New page tech check

Runs a new page through the full technical checklist: meta and content, indexability, speed — one request instead of three.

Launching a new page usually means checking several independent things at once: are the meta tags and headings right, is the page accidentally blocked from indexing, does it load fast enough. Each check is simple alone, but together they turn into a routine that's easy to rush right before a release — exactly when critical details get missed.

What it does

Given a page URL, the skill checks three blocks at once: content (title, description, H1, heading structure, text quality, internal links, key image alt text), indexability (robots.txt and noindex rules, canonical target, sitemap inclusion), and speed (whether the page clears Core Web Vitals thresholds).

What you get

A structured checklist across all three blocks, split into two priority lists: "fix before launch" for real blockers, and "improve later" for non-critical findings that don't need to hold up the release. It closes with a single verdict — ready to publish or not.

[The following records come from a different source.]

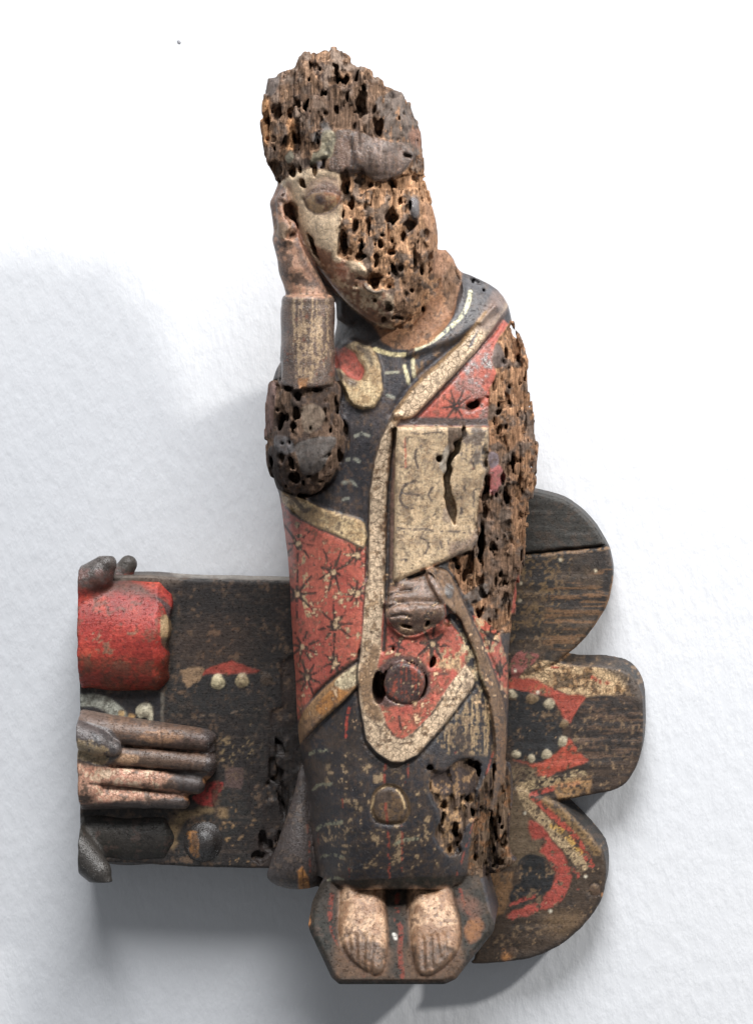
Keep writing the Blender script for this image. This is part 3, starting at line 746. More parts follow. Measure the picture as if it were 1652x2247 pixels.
T.poly(smooth(A5([(1060, 470), (1150, 450), (1175, 560), (1120, 650), (1070, 690), (1050, 600)])), (158, 84, 88), 1, rot=0, gls=.6, wob=8)
T.poly(smooth(A5([(1050, 350), (1120, 360), (1130, 440), (1060, 470)])), (112, 98, 104), .9, rot=.1, gls=.5)
T.poly(smooth(A5([(850, 1510), (900, 1470), (1000, 1400), (1060, 1420), (1030, 1500), (950, 1560), (880, 1560)])), (98, 90, 84), .9, rot=.2)
T.poly(A5([(1290, 1330), (1265, 1400), (1230, 1640), (1260, 1640), (1300, 1400)]), (168, 76, 74), .8, rot=.2, soft=2)
T.poly(smooth(A3([(960, 720), (1000, 710), (1040, 800), (1060, 880), (990, 900), (940, 860)])), (100, 86, 80), .95, rot=.3, gls=.4)

# ---- red strip on the far right, brown fold beside it
RS = A6([(1380, 360), (1470, 400), (1560, 480), (1620, 700), (1620, 900), (1540, 800), (1450, 540)])
redcloth(RS); T.noisy(RS, (210, 172, 124), .55, .05, 'mid', .5); star((1075, 1397), 22, 6, .6, False, 10); star((1097, 1470), 26, 8, .1, False, 6)
BF = smooth(A6([(1060, 60), (1180, 40), (1250, 120), (1330, 300), (1430, 520), (1520, 750), (1590, 950), (1610, 1150), (1600, 1500), (1500, 1700), (1530, 1300), (1480, 950), (1420, 800), (1390, 650), (1290, 400), (1190, 290)]))
T.poly(BF, (120, 92, 66), 1, lab='mantle_fold', gls=.4, rot=.1, crk=0); T.noisy(BF, (84, 70, 60), .52, .06, 'mid', .3); T.noisy(BF, (164, 122, 80), .6, .04, 'mid', .5)
T.noisy(A6([(1280, 420), (1400, 620), (1480, 950), (1440, 900), (1380, 760), (1260, 520)]), (206, 182, 138), .46, .05, 'mid', .5, crk=.6)
T.carve(BF, 13, 4); T.stroke(A6([(1200, 290), (1290, 400), (1395, 650), (1425, 800), (1485, 950)]), 5, (50, 42, 36), .85, dh=-6); T.stroke(A6([(1250, 110), (1335, 300), (1435, 520), (1525, 750), (1595, 950)]), 5, (60, 48, 40), .8, dh=-7)
T.poly(smooth(A6([(1190, 150), (1250, 160), (1240, 240), (1200, 235)])), (96, 90, 86), 1, gls=.8); T.dome((987, 1298), 9, 11, 5)

# ---- hand on the book
HB = smooth(A6([(790, 200), (830, 140), (960, 110), (1080, 70), (1140, 170), (1190, 320), (1170, 390), (1040, 470), (950, 500), (870, 470), (790, 370)]))
T.poly(HB, (108, 84, 68), 1, lab='book_hand', gls=.85, crk=0, rot=.05); T.noisy(HB, (150, 112, 86), .5, .08, 'mid', .4); T.noisy(HB, (72, 58, 50), .56, .06, 'mid', .4)
T.noisy(A6([(860, 400), (940, 440), (1060, 430), (1120, 400), (1040, 470), (950, 500), (880, 470)]), (170, 134, 96), .5, .04, 'mid', .5, rot=.3)
for ln in ([(800, 225), (880, 190), (960, 185)], [(800, 300), (880, 270), (940, 280)], [(830, 360), (900, 345), (960, 360)]):
    T.stroke(smooth(A6(ln), False), 5, (64, 50, 44), .75, soft=2, dh=-6)

# ---- big peg in the lap
T.poly(smooth(A6([(700, 760), (800, 660), (930, 635), (1040, 680), (1090, 800), (1060, 930), (900, 990), (740, 990), (690, 900)])), (70, 58, 52), .9, soft=4, wob=10, crk=0)
PG = [(887 + 45 * math.cos(a), 1499 + 46 * math.sin(a)) for a in np.linspace(0, 2 * math.pi, 32, False)]
T.poly(PG, (74, 54, 50), 1, soft=1, wob=1, lab='peg', gls=.6, crk=0); T.noisy(PG, (160, 72, 58), .54, .03, 'grain', .5); T.noisy(PG, (52, 40, 40), .55, .05, 'mid', .5)

# ---- cone of drapery at the left foot
DC = smooth(A7([(285, 90), (330, 180), (360, 400), (400, 600), (435, 850), (380, 885), (270, 903), (150, 885), (70, 835), (80, 760), (160, 530), (240, 280)]))
T.poly(DC, (76, 67, 64), 1, lab='drape_cone', gls=.45); T.noisy(DC, (54, 47, 45), .52, .08, 'mid', .4); T.noisy(DC, (108, 92, 80), .6, .05, 'mid', .5)
T.poly(A7([(270, 780), (300, 745), (340, 820), (350, 890), (275, 900)]), (182, 122, 66), 1, wob=5, rot=.5); T.stroke(A7([(303, 760), (312, 890)]), 2.5, (60, 40, 26), .9)
T.stroke(A7([(330, 480), (345, 600), (350, 780)]), 4, (140, 70, 66), .7, broken=.45)

# ---- pedestal and feet
BS = A7([(400, 890), (440, 840), (1440, 800), (1490, 1000), (1560, 1180), (1440, 1330), (1290, 1480), (1240, 1520), (560, 1520), (480, 1440), (310, 1180), (340, 1020)])
T.poly(BS, (52, 46, 40), 1, lab='pedestal', gls=.12, rot=0, crk=0); T.noisy(BS, (72, 58, 46), .54, .08, 'mid', .3); T.noisy(BS, (42, 42, 38), .55, .08, 'big', .3)
for ln, wd in (([(490, 930), (478, 1040), (490, 1140), (530, 1240), (600, 1350), (700, 1450)], 10), ([(910, 930), (912, 1010), (905, 1080), (935, 1150), (930, 1300), (945, 1460)], 11), ([(1315, 900), (1340, 980), (1375, 1060)], 9)):
    T.stroke(smooth(A7(ln), False), wd, (122, 48, 42), .85, broken=.38)
T.poly(smooth(A7([(1360, 1110), (1420, 1080), (1470, 1110), (1450, 1190), (1390, 1240), (1350, 1200)])), (128, 84, 54), .85, soft=4, wob=14)
T.poly(smooth(A7([(1290, 960), (1420, 960), (1440, 1060), (1390, 1080)])), (116, 78, 62), .6, soft=8)
T.poly(smooth(A7([(885, 1180), (905, 1180), (910, 1215), (895, 1222)])), (226, 224, 214), 1)
T.poly(A7([(310, 1180), (340, 1170), (540, 1470), (1200, 1492), (1480, 1215), (1560, 1160), (1560, 1200), (1290, 1520), (520, 1530)]), (56, 54, 53), .75, soft=2, gls=.2)  # lower edge faces painted greyer to carry the light they catch
T.poly(A7([(325, 1090), (350, 1060), (355, 1110), (335, 1150)]), (170, 112, 68), .9)
FL = smooth(A7([(550, 880), (690, 900), (810, 880), (835, 1040), (848, 1200), (845, 1330), (828, 1420), (770, 1450), (690, 1415), (590, 1335), (530, 1210), (528, 1040)]))
FR = smooth(A7([(1000, 880), (1120, 900), (1240, 880), (1290, 1020), (1318, 1150), (1312, 1280), (1250, 1370), (1165, 1435), (1090, 1455), (1035, 1420), (1000, 1290), (985, 1120), (980, 980)]))
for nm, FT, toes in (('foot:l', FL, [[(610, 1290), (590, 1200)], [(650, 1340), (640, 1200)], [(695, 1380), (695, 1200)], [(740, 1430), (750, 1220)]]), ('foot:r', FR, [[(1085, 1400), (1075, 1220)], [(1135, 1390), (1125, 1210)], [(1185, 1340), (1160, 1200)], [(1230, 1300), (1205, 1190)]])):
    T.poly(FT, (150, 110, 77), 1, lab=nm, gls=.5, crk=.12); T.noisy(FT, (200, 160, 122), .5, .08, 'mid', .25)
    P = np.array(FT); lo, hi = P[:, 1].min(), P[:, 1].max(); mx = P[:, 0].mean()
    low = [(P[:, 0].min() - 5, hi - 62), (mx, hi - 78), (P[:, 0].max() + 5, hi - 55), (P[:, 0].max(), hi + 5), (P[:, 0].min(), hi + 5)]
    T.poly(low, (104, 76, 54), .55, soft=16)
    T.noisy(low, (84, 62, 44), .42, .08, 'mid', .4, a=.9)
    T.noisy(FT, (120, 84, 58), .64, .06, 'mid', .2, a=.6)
    T.stroke(FT + FT[:1], 7, (92, 66, 48), .7, soft=3)
    for t in toes: T.stroke(A7(t), 5, (92, 66, 46), .6, soft=2.5, broken=.34)

# ---- worn sleeve at the elbow, cuff, raised hand
EL = smooth(A4([(130, 40), (400, 60), (660, 60), (670, 300), (735, 430), (735, 540), (680, 700), (600, 850), (480, 960), (300, 970), (160, 900), (90, 760), (60, 500), (60, 200)]))
T.poly(EL, (106, 84, 68), 1, lab='worn_sleeve', rot=.8, gls=.15, crk=0, wob=3); T.noisy(EL, (164, 116, 74), .57, .05, 'mid', .4); T.noisy(EL, (74, 62, 56), .52, .05, 'mid', .3, rot=.5)
T.poly(smooth(A4([(330, 540), (640, 500), (600, 620), (530, 760), (400, 810), (350, 720)])), (92, 86, 82), .95, wob=8, rot=.15, gls=.3)
T.poly(smooth(A4([(160, 490), (260, 500), (320, 600), (220, 640), (150, 580)])), (96, 92, 92), .9, rot=.2, gls=.5)
T.poly(smooth(A4([(100, 600), (180, 580), (200, 850), (250, 940), (160, 890), (110, 760)])), (48, 44, 44), .85, rot=.3)
T.poly(smooth(A4([(380, 250), (500, 240), (560, 360), (420, 470), (370, 380)])), (120, 104, 88), .9, rot=.4)
T.stroke(smooth(A4([(110, 760), (160, 880), (260, 955), (400, 975), (530, 930), (640, 800), (720, 620), (740, 470)]), False), 6, (50, 42, 38), .8, dh=-5)
MS = A4([(60, 500), (60, 200), (100, 60), (170, 50), (150, 230), (135, 430), (100, 480)])
T.poly(MS, (116, 92, 84), 1, lab='mantle', rot=.3)
CF = A2([(330, 1000), (345, 760), (380, 735), (500, 740), (700, 730), (770, 760), (785, 900), (775, 1200), (770, 1470), (640, 1480), (340, 1460), (315, 1440), (320, 1200)])
T.poly(CF, (104, 84, 72), 1, lab='cuff', gls=.75, rot=0, crk=.15, wob=2)
T.noisy(A2([(430, 740), (720, 740), (740, 1200), (640, 1440), (470, 1440), (420, 1200)]), (182, 152, 116), .49, .05, 'grain', .45, a=.95)
T.noisy(CF, (74, 62, 56), .55, .06, 'mid', .4, a=.8); T.noisy(CF, (178, 96, 78), .68, .03, 'mid', .6, a=.6)
T.poly(A2([(480, 1400), (560, 1400), (550, 1480), (485, 1480)]), (164, 114, 68), .9, wob=6)
T.stroke(A2([(360, 1170), (345, 1260), (330, 1430)]), 5, (36, 28, 24), .9, dh=-14)
T.stroke(A2([(345, 775), (390, 742), (540, 742), (740, 745)]), 4, (58, 48, 42), .8)
HD = smooth(A2([(385, 740), (350, 600), (300, 460), (245, 330), (232, 200), (250, 0)]) + A1([(250, 1480), (260, 1330), (300, 1230), (330, 1180), (400, 1200), (420, 1330), (460, 1500)]) + A2([(470, 130), (520, 350), (600, 500), (690, 660), (740, 745)]))
T.poly(HD, (158, 116, 90), 1, lab='raised_hand', gls=.5, rot=0, crk=.12); T.noisy(HD, (190, 148, 112), .52, .07, 'mid', .5); T.noisy(HD, (98, 74, 60), .54, .06, 'mid', .4)
T.poly(smooth(A2([(290, 170), (360, 140), (400, 190), (380, 260), (320, 270)])), (116, 96, 76), .9, rot=.4)
T.poly(smooth(A1([(320, 1180), (400, 1210), (340, 1330), (270, 1430), (260, 1330)])), (96, 76, 68), .8, soft=4)
T.stroke(smooth(A2([(470, 250), (500, 400), (580, 560), (680, 700)]), False), 12, (88, 64, 54), .8, soft=5)  # dark strip painted in for the shaded gap between hand and cheek

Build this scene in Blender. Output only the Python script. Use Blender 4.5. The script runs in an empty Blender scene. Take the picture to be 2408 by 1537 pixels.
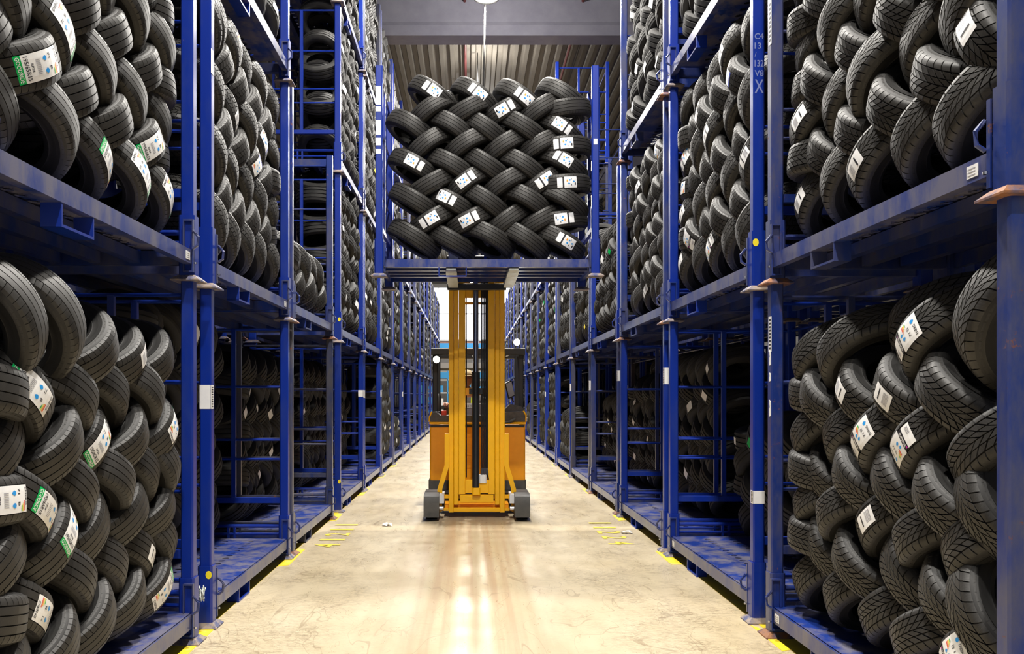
import bpy, math, random
import numpy as np
from mathutils import Vector, Matrix, Euler

SC = bpy.context.scene
COL = SC.collection
PI = math.pi
rnd = random.Random(7)

# ------------------------------------------------------------------ camera
FPX, VPX, VPY, CAMH = 1975.0, 1105.0, 932.0, 1.5
cam_d = bpy.data.cameras.new('camera')
cam = bpy.data.objects.new('camera', cam_d)
COL.objects.link(cam)
cam_d.sensor_width = 36.0
cam_d.lens = 36.0 * FPX / 2408.0
cam_d.shift_x = (1204.0 - VPX) / 2408.0
cam_d.shift_y = (VPY - 768.5) / 2408.0
cam_d.clip_end = 200
cam.location = (0, 0, CAMH)
cam.rotation_euler = (PI / 2, 0, 0)
SC.camera = cam

# ------------------------------------------------------------------ world, exposure
world = bpy.data.worlds.new('world')
SC.world = world
world.use_nodes = True
world.node_tree.nodes['Background'].inputs[0].default_value = (0.80, 0.86, 1.0, 1)
world.node_tree.nodes['Background'].inputs[1].default_value = 0.26
SC.view_settings.view_transform = 'Standard'
SC.view_settings.look = 'None'
SC.view_settings.gamma = 1.0
SC.view_settings.use_curve_mapping = False
SC.view_settings.exposure = 0.68
SC.cycles.max_bounces = 4
SC.cycles.diffuse_bounces = 3
SC.cycles.glossy_bounces = 2
SC.cycles.adaptive_threshold = 0.08
SC.cycles.time_limit = 1000
SC.cycles.transmission_bounces = 2
SC.cycles.caustics_reflective = False
SC.cycles.caustics_refractive = False
LAMP_W = 430.0
UP_W = 90.0
LAMP_Y = [-2.5, 2.6, 7.0, 11.6, 16.6, 22, 28, 34, 40, 46, 52, 58]


# ------------------------------------------------------------------ materials
def new_mat(name):
    m = bpy.data.materials.new(name)
    m.use_nodes = True
    nt = m.node_tree
    b = nt.nodes['Principled BSDF']
    return m, nt, b


def N(nt, t, **kw):
    n = nt.nodes.new(t)
    for k, v in kw.items():
        setattr(n, k, v)
    return n


def L(nt, a, b):
    nt.links.new(a, b)


def flat(name, col, rough=0.5, metal=0.0, spec=0.5):
    m, nt, b = new_mat(name)
    b.inputs['Base Color'].default_value = (*col, 1)
    b.inputs['Roughness'].default_value = rough
    b.inputs['Metallic'].default_value = metal
    b.inputs['Specular IOR Level'].default_value = spec
    return m


def mottled(name, c1, c2, scale=6.0, rough=(0.4, 0.6), lo=0.45, hi=0.6, bump=0.0, metal=0.0, stretch=(1, 1, 1), spec=0.5, coord='Object'):
    m, nt, b = new_mat(name)
    tc = N(nt, 'ShaderNodeTexCoord')
    mp = N(nt, 'ShaderNodeMapping')
    mp.inputs['Scale'].default_value = stretch
    no = N(nt, 'ShaderNodeTexNoise')
    no.inputs['Scale'].default_value = scale
    no.inputs['Detail'].default_value = 6
    no.inputs['Roughness'].default_value = 0.65
    cr = N(nt, 'ShaderNodeValToRGB')
    cr.color_ramp.elements[0].position = lo
    cr.color_ramp.elements[1].position = hi
    cr.color_ramp.elements[0].color = (*c1, 1)
    cr.color_ramp.elements[1].color = (*c2, 1)
    L(nt, tc.outputs[coord], mp.inputs[0])
    L(nt, mp.outputs[0], no.inputs['Vector'])
    L(nt, no.outputs['Fac'], cr.inputs[0])
    L(nt, cr.outputs[0], b.inputs['Base Color'])
    mr = N(nt, 'ShaderNodeMapRange')
    mr.inputs['From Min'].default_value = lo
    mr.inputs['From Max'].default_value = hi
    mr.inputs['To Min'].default_value = rough[0]
    mr.inputs['To Max'].default_value = rough[1]
    L(nt, no.outputs['Fac'], mr.inputs[0])
    L(nt, mr.outputs[0], b.inputs['Roughness'])
    b.inputs['Metallic'].default_value = metal
    b.inputs['Specular IOR Level'].default_value = spec
    if bump:
        bp = N(nt, 'ShaderNodeBump')
        bp.inputs['Strength'].default_value = bump
        bp.inputs['Distance'].default_value = 0.01
        L(nt, no.outputs['Fac'], bp.inputs['Height'])
        L(nt, bp.outputs[0], b.inputs['Normal'])
    return m


def rubber(name, col, rough, sipes):
    m, nt, b = new_mat(name)
    tc = N(nt, 'ShaderNodeTexCoord')
    no = N(nt, 'ShaderNodeTexNoise')
    no.inputs['Scale'].default_value = 9
    no.inputs['Detail'].default_value = 5
    L(nt, tc.outputs['Object'], no.inputs['Vector'])
    cr = N(nt, 'ShaderNodeValToRGB')
    cr.color_ramp.elements[0].color = (*[c * 0.72 for c in col], 1)
    cr.color_ramp.elements[1].color = (*[c * 1.3 for c in col], 1)
    cr.color_ramp.elements[0].position = 0.3
    cr.color_ramp.elements[1].position = 0.7
    L(nt, no.outputs['Fac'], cr.inputs[0])
    L(nt, cr.outputs[0], b.inputs['Base Color'])
    b.inputs['Roughness'].default_value = rough
    b.inputs['Specular IOR Level'].default_value = 0.38
    sep = N(nt, 'ShaderNodeSeparateXYZ')
    L(nt, tc.outputs['Object'], sep.inputs[0])
    if sipes:
        at = N(nt, 'ShaderNodeMath', operation='ARCTAN2')
        L(nt, sep.outputs['Y'], at.inputs[0])
        L(nt, sep.outputs['X'], at.inputs[1])
        m1 = N(nt, 'ShaderNodeMath', operation='MULTIPLY')
        m1.inputs[1].default_value = sipes
        L(nt, at.outputs[0], m1.inputs[0])
        m2 = N(nt, 'ShaderNodeMath', operation='MULTIPLY')
        m2.inputs[1].default_value = 260
        L(nt, sep.outputs['Z'], m2.inputs[0])
        ad = N(nt, 'ShaderNodeMath', operation='ADD')
        L(nt, m1.outputs[0], ad.inputs[0])
        L(nt, m2.outputs[0], ad.inputs[1])
        sn = N(nt, 'ShaderNodeMath', operation='SINE')
        L(nt, ad.outputs[0], sn.inputs[0])
        gt = N(nt, 'ShaderNodeMath', operation='GREATER_THAN')
        gt.inputs[1].default_value = -0.8
        L(nt, sn.outputs[0], gt.inputs[0])
        h = gt.outputs[0]
        dist, st = 0.003, 0.55
    else:
        # raised rings on the sidewall
        x2 = N(nt, 'ShaderNodeMath', operation='MULTIPLY')
        L(nt, sep.outputs['X'], x2.inputs[0]); L(nt, sep.outputs['X'], x2.inputs[1])
        y2 = N(nt, 'ShaderNodeMath', operation='MULTIPLY')
        L(nt, sep.outputs['Y'], y2.inputs[0]); L(nt, sep.outputs['Y'], y2.inputs[1])
        ad = N(nt, 'ShaderNodeMath', operation='ADD')
        L(nt, x2.outputs[0], ad.inputs[0]); L(nt, y2.outputs[0], ad.inputs[1])
        sq = N(nt, 'ShaderNodeMath', operation='SQRT')
        L(nt, ad.outputs[0], sq.inputs[0])
        mu = N(nt, 'ShaderNodeMath', operation='MULTIPLY')
        mu.inputs[1].default_value = 190
        L(nt, sq.outputs[0], mu.inputs[0])
        sn = N(nt, 'ShaderNodeMath', operation='SINE')
        L(nt, mu.outputs[0], sn.inputs[0])
        gt = N(nt, 'ShaderNodeMath', operation='GREATER_THAN')
        gt.inputs[1].default_value = 0.75
        L(nt, sn.outputs[0], gt.inputs[0])
        h = gt.outputs[0]
        dist, st = 0.002, 0.5
    bp = N(nt, 'ShaderNodeBump')
    bp.inputs['Strength'].default_value = st
    bp.inputs['Distance'].default_value = dist
    L(nt, h, bp.inputs['Height'])
    L(nt, bp.outputs[0], b.inputs['Normal'])
    return m


M = {}
M['sidewall'] = rubber('rubber_sidewall', (0.0125, 0.012, 0.0115), 0.58, 0)
M['tread'] = rubber('rubber_tread', (0.0245, 0.0232, 0.0215), 0.5, 170)
M['tread_far'] = mottled('rubber_far', (0.013, 0.013, 0.0135), (0.03, 0.0285, 0.027), 9, (0.6, 0.75), 0.3, 0.7, spec=0.3)
M['paper'] = mottled('label_paper', (0.74, 0.75, 0.77), (0.86, 0.86, 0.86), 8, (0.35, 0.5), 0.3, 0.7)
M['green'] = flat('label_green', (0.0, 0.42, 0.09), 0.4)
M['black_ink'] = flat('label_black', (0.012, 0.012, 0.018), 0.5)
M['grey_ink'] = flat('label_grey', (0.32, 0.32, 0.36), 0.6)
M['blue_ink'] = flat('label_blue', (0.02, 0.28, 0.72), 0.5)
M['navy_ink'] = flat('label_navy', (0.01, 0.03, 0.35), 0.5)
M['red_ink'] = flat('label_red', (0.75, 0.06, 0.03), 0.5)
M['orange_ink'] = flat('label_orange', (0.85, 0.35, 0.04), 0.5)
M['yellow_ink'] = flat('label_yellow', (0.85, 0.72, 0.1), 0.5)
M['magenta_ink'] = flat('label_magenta', (0.5, 0.02, 0.35), 0.5)
M['chalk'] = flat('chalk', (0.14, 0.17, 0.38), 0.8)
M['white_ink'] = flat('label_white', (0.82, 0.82, 0.82), 0.5)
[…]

Use it as the last step before launching any new page, especially in a pipeline of similar pages where one shared template bug could otherwise repeat across dozens of future pages.

FAQ

How is this different from the meta tag check?
The meta tag check only looks at title, description and H1. This one is broader — content, indexability and speed together, in a single request.
What counts as a launch blocker?
Things like a page accidentally blocked from indexing, missing from the sitemap, or failing speed thresholds — those land in the "fix before launch" list.
What can wait until after publishing?
Minor findings, like a non-optimal alt text on a secondary image, go into a separate "improve later" list instead of blocking the launch.